Objet de culte transitionnel
Le journal intime, cela dit, n’était pas juste un exercice d’écriture, mais bel et bien un objet à part entière et un accessoire féminin incontournable au même titre qu’un tube de gloss. Marilou, 31 ans, évoque un “petit carnet bleu à fleurs extrêmement kitsch”, tandis qu’Iman, 23 ans, se souvient de son carnet Diddl “à paillettes roses, avec un compartiment en forme de cœur pour stocker des petits mots”. Les rayons des supermarchés regorgeaient de journaux colorés et girly à l’effigie de mes héroïnes préférées – les W.I.T.C.H, Hannah Montana ou encore les Totally Spies –, à mi-chemin entre l’agenda et le cahier. “Les pubs à la télé, les séries où les filles avaient toutes des journaux tout mims avec des cadenas… Je trouvais ça cool”, se rappelle Doha, 20 ans.
L’esthétique du journal intime était sacrée : tandis que les magazines pour préados comme Les P’tites Sorcières ou Julie consacraient des numéros entiers à l’art de tenir et de décorer son journal, les œuvres littéraires à destination du jeune public féminin, elles, surfaient sur cette tendance en prenant l’apparence de vrais journaux, à l’image de la cultissime BD Lou ! – dont le premier tome s’intitule Journal infime – et de ses collages colorés. “C’est tout cet univers qui m’a donné envie de documenter ma vie dans un journal intime”, analyse Iman. Une esthétique si importante qu’elle en devenait parfois une source de pression. “Quand j’étais petite, tous les journaux que je voyais étaient beaux, et je voulais faire quelque chose de beau aussi. Mais j’étais trop irrégulière et ça m’a découragée d’en tenir un pendant longtemps”, se souvient Jade, 24 ans.
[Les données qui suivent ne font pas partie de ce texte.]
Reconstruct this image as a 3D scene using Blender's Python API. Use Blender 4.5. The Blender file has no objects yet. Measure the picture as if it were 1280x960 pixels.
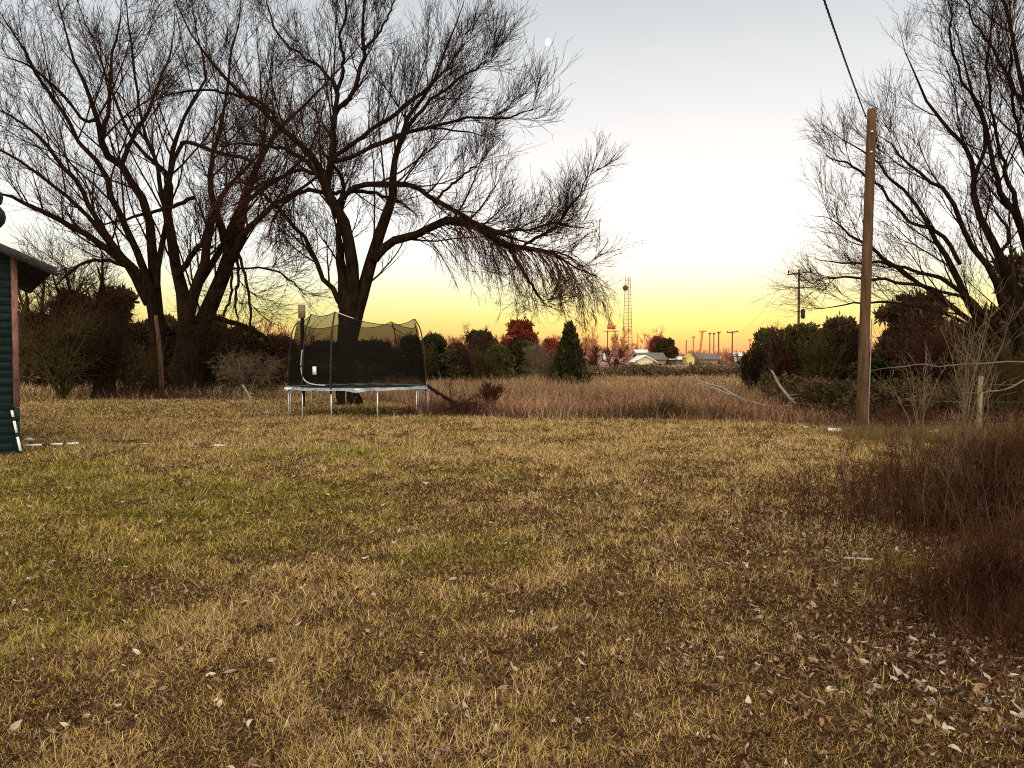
import bpy, bmesh, math
import numpy as np
from mathutils import Vector, Matrix
rng = np.random.default_rng(7)
S = bpy.context.scene
COL = S.collection
F = 925.0; PITCH = math.atan(28/F); CAMZ = 1.7
cp, sp_ = math.cos(PITCH), math.sin(PITCH)
def W(px, py, Y):
    u = (px-640)/F; v = (480-py)/F
    d = np.array([u, cp+v*sp_, -sp_+v*cp])
    return np.array([0, 0, CAMZ]) + d*(Y/d[1])
def X_at(px, Y): return (px-640)/F*Y

# ------------------------------------------------------------------ noise + terrain
_tab = np.random.default_rng(99).random((256, 256))
def vnoise(x, y, s=1.0, seed=0):
    x = np.asarray(x, float)/s + seed*17.31; y = np.asarray(y, float)/s + seed*9.77
    xi = np.floor(x).astype(int); yi = np.floor(y).astype(int)
    fx = x-xi; fy = y-yi; fx = fx*fx*(3-2*fx); fy = fy*fy*(3-2*fy)
    a = _tab[xi & 255, yi & 255]; b = _tab[(xi+1) & 255, yi & 255]
    c = _tab[xi & 255, (yi+1) & 255]; d = _tab[(xi+1) & 255, (yi+1) & 255]
    return (a*(1-fx)+b*fx)*(1-fy)+(c*(1-fx)+d*fx)*fy
def fbm(x, y, s=1.0, seed=0, o=4):
    t = 0; a = 1; n = 0
    for k in range(o):
        t = t+a*vnoise(x, y, s/2**k, seed+k*3); n += a; a *= .55
    return t/n
def sstep(a, b, x):
    t = np.clip((np.asarray(x, float)-a)/(b-a), 0, 1); return t*t*(3-2*t)
def H(x, y):
    h = (fbm(x, y, 3.0, 5, 3)-.5)*.10 + (fbm(x, y, .5, 8, 2)-.5)*.03
    h = h*(1-sstep(25, 60, y))
    return h - 2.2*sstep(66, 118, y)
def edge_y(x):      # where the mown lawn ends
    x = np.asarray(x, float)
    e = np.interp(x, [-30, -8.5, -5, -2.4, 0, 7, 8.6, 10, 13], [37, 34, 30, 23.5, 21.5, 20.8, 17.6, 16.5, 15])
    return e + (vnoise(x, x*0, 1.3, 3)-.5)*1.2

# ------------------------------------------------------------------ materials
M = {}
def mat(name, base=(.5, .5, .5), rough=.9, noise=None, nscale=5, bump=0, bscale=20, attr=None, spec=.2, metal=0, stretch=None, transl=0, detail=5):
    m = bpy.data.materials.new(name); m.use_nodes = True; nt = m.node_tree; N = nt.nodes; Lk = nt.links
    b = N['Principled BSDF']; b.inputs['Roughness'].default_value = rough; b.inputs['Metallic'].default_value = metal
    b.inputs['Specular IOR Level'].default_value = spec
    b.inputs['Base Color'].default_value = (*base, 1)
    tc = N.new('ShaderNodeTexCoord'); co = tc.outputs['Object']
    if stretch:
        mp = N.new('ShaderNodeMapping'); mp.inputs['Scale'].default_value = stretch; Lk.new(co, mp.inputs[0]); co = mp.outputs[0]
    if attr:
        a = N.new('ShaderNodeAttribute'); a.attribute_name = attr; Lk.new(a.outputs['Color'], b.inputs['Base Color']); csock = a.outputs['Color']
    if noise:
        nz = N.new('ShaderNodeTexNoise'); nz.inputs['Scale'].default_value = nscale; nz.inputs['Detail'].default_value = detail; nz.inputs['Roughness'].default_value = .65
        Lk.new(co, nz.inputs['Vector'])
        r = N.new('ShaderNodeValToRGB'); r.color_ramp.elements[0].position = .33; r.color_ramp.elements[1].position = .68
        r.color_ramp.elements[0].color = (*base, 1); r.color_ramp.elements[1].color = (*noise, 1)
        Lk.new(nz.outputs['Fac'], r.inputs['Fac'])
        if attr:
            mx = N.new('ShaderNodeMixRGB'); mx.blend_type = 'MULTIPLY'; mx.inputs[0].default_value = 1
            Lk.new(csock, mx.inputs[1]); Lk.new(r.outputs[0], mx.inputs[2]); Lk.new(mx.outputs[0], b.inputs['Base Color'])
        else: Lk.new(r.outputs[0], b.inputs['Base Color'])
    if bump:
        nb = N.new('ShaderNodeTexNoise'); nb.inputs['Scale'].default_value = bscale; nb.inputs['Detail'].default_value = 6; Lk.new(co, nb.inputs['Vector'])
        bp = N.new('ShaderNodeBump'); bp.inputs['Strength'].default_value = bump; bp.inputs['Distance'].default_value = .04
        Lk.new(nb.outputs['Fac'], bp.inputs['Height']); Lk.new(bp.outputs[0], b.inputs['Normal'])
    if transl:
        tr = N.new('ShaderNodeBsdfTranslucent'); mix = N.new('ShaderNodeMixShader'); mix.inputs[0].default_value = transl
        if attr: Lk.new(csock, tr.inputs[0])
        else: tr.inputs[0].default_value = (*base, 1)
        Lk.new(b.outputs[0], mix.inputs[1]); Lk.new(tr.outputs[0], mix.inputs[2]); Lk.new(mix.outputs[0], N['Material Output'].inputs[0])
    M[name] = m; return m
mat('ground', (.75, .75, .75), .95, (1.15, 1.1, 1.05), 6, .8, 45, attr='Col', spec=0)
mat('blade', attr='Col', rough=.9, spec=.02, transl=.25)
mat('leaf', attr='Col', rough=.9, spec=.01, transl=.15)
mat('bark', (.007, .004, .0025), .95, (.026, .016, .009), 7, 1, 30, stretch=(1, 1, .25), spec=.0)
mat('bark_pale', (.20, .155, .12), .9, (.34, .27, .21), 9, .6, 30, stretch=(1, 1, .3), spec=.0)
mat('twig', (.016, .009, .006), .9, (.038, .020, .012), 1.2, spec=.0)
mat('twig_red', (.045, .018, .013), .9, (.08, .035, .024), 1.2, spec=.0)
mat('twig_pale', (.10, .07, .04), .9, (.18, .13, .08), 2, spec=.0)
mat('twig_olive', (.030, .023, .008), .9, (.075, .055, .022), 1.5, spec=.0)
mat('dark_stem', (.02, .008, .005), .9, (.10, .045, .024), 3, spec=.0)
mat('weed_tan', (.20, .11, .06), .9, (.50, .33, .18), 1.3, spec=.0)
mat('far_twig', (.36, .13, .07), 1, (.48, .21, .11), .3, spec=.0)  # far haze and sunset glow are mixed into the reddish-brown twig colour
mat('wood_pole', (.045, .022, .009), .9, (.125, .066, .032), 5, .7, 18, stretch=(3, 3, .25))
mat('post_wood', (.14, .11, .06), .9, (.27, .2, .12), 8, .7, 30, stretch=(3, 3, .3))
mat('galv', (.55, .56, .58), .45, (.72, .72, .72), 12, spec=.5, metal=.4)
mat('conduit', (.42, .40, .40), .5, (.55, .52, .5), 6, spec=.4)
mat('conduit_dull', (.20, .17, .15), .6, (.30, .27, .24), 6)
mat('black_rubber', (.012, .012, .014), .7, (.03, .03, .03), 12)
mat('jump_mat', (.015, .015, .018), .8, (.03, .03, .035), 20)
mat('pad_blue', (.10, .12, .15), .6, (.34, .36, .38), 4, .3, 10)
mat('white', (.75, .74, .70), .6, (.85, .85, .82), 5)
mat('dirty_white', (.42, .38, .33), .8, (.8, .78, .73), 14, .4, 30)
mat('siding', (.005, .014, .014), .8, (.016, .034, .032), 6, .35, 25, stretch=(.5, 1, 4), spec=.15)
mat('siding_dark', (.006, .014, .014), .8, (.014, .03, .028), 8)
mat('trim_pink', (.12, .05, .04), .8, (.30, .14, .12), 8, .5, 25, stretch=(2, 2, .5))
mat('roof_dark', (.015, .014, .014), .9, (.035, .032, .03), 12, .6, 40)
mat('fascia', (.02, .018, .017), .8, (.07, .06, .055), 9)
mat('cable', (.02, .018, .016), .7)
mat('window', (.03, .035, .04), .15, spec=.6)
mat('pole_far', (.07, .04, .03), .9, (.11, .06, .04), 2, spec=.0)
mat('tower_steel', (.30, .25, .14), .6, metal=.2)
mat('tower_white', (.32, .28, .18), .6)
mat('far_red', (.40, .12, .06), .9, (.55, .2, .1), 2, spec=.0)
mat('roof_brown', (.22, .12, .09), .9, (.30, .17, .13), 2)
mat('roof_grey', (.10, .09, .075), .9, (.15, .135, .11), 2)
mat('roof_peach', (.45, .27, .19), .9, (.55, .34, .25), 2)
mat('roof_white', (.7, .68, .62), .7, (.8, .78, .7), 2)
mat('brick_far', (.30, .15, .11), .9, (.38, .2, .15), 3)
mat('wall_yellow', (.60, .50, .28), .9, (.7, .6, .36), 2)
mat('wall_cream', (.6, .56, .48), .9, (.72, .68, .6), 2)
mat('paint_yellow', (.45, .36, .09), .7, (.62, .50, .12), 3)
mat('fence_wood', (.20, .14, .10), .9, (.30, .22, .16), 3)
mat('car_grey', (.35, .35, .37), .35, spec=.5)
# enclosure net : fine woven mesh, mostly opaque
m = bpy.data.materials.new('net'); m.use_nodes = True; N = m.node_tree.nodes; Lk = m.node_tree.links
b = N['Principled BSDF']; b.inputs['Base Color'].default_value = (.010, .008, .006, 1); b.inputs['Roughness'].default_value = .9; b.inputs['Specular IOR Level'].default_value = 0
tr = N.new('ShaderNodeBsdfTransparent'); mx = N.new('ShaderNodeMixShader'); mx.inputs[0].default_value = .60
Lk.new(tr.outputs[0], mx.inputs[1]); Lk.new(b.outputs[0], mx.inputs[2]); Lk.new(mx.outputs[0], N['Material Output'].inputs[0]); M['net'] = m
m = bpy.data.materials.new('moon'); m.use_nodes = True; N = m.node_tree.nodes; b = N['Principled BSDF']
b.inputs['Emission Color'].default_value = (1, 1, .98, 1); b.inputs['Emission Strength'].default_value = 1.6; b.inputs['Base Color'].default_value = (.3, .3, .3, 1); M['moon'] = m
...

Cette association du journal intime à un joli jouet a aussi contribué à en faire un objet difficile à embarquer dans l’âge adulte, sous peine de ridicule. Aux petites filles créatives qui customisaient leurs carnets succédait ainsi rapidement la figure de la vieille fille en pyjama, ressassant ses névroses dans son agenda : c’était le syndrome Bridget Jones, ou, pire encore, le burn book rose fuschia de Mean Girls. Si les jeunes filles étaient encouragées à se raconter durant l’enfance, une fois adultes, cet hyperfocus sur soi était vite perçu comme de l’auto-apitoiement ; associé à des réflexions futiles ou dépréciatives (on se rappelle les pires passages sur la diet culture du journal de Bridget), il semblait presque nécessaire de s’en détacher pour retrouver un rapport à soi plus sain. “Mes journaux de collège étaient énormément liés à des histoires d’amour”, se rappelle par exemple Anna, 26 ans. “On avait l’impression que je ne vivais que pour ça, alors qu’il y avait plein d’autres choses dans ma vie, c’est dramatique.” Échapper au journal, c’était aussi, d’une certaine façon, échapper au récit de soi, au féminin ultra-codifié que nous proposaient les médias. “De mes 14 à 18 ans, j’ai consacré beaucoup d’énergie à mon journal, je devais écrire entre trois et huit pages par jour”, confie Marilou. “Puis, à 18 ans, j’ai pris mon envol. L’ennui est parti, l’envie d’écrire aussi.”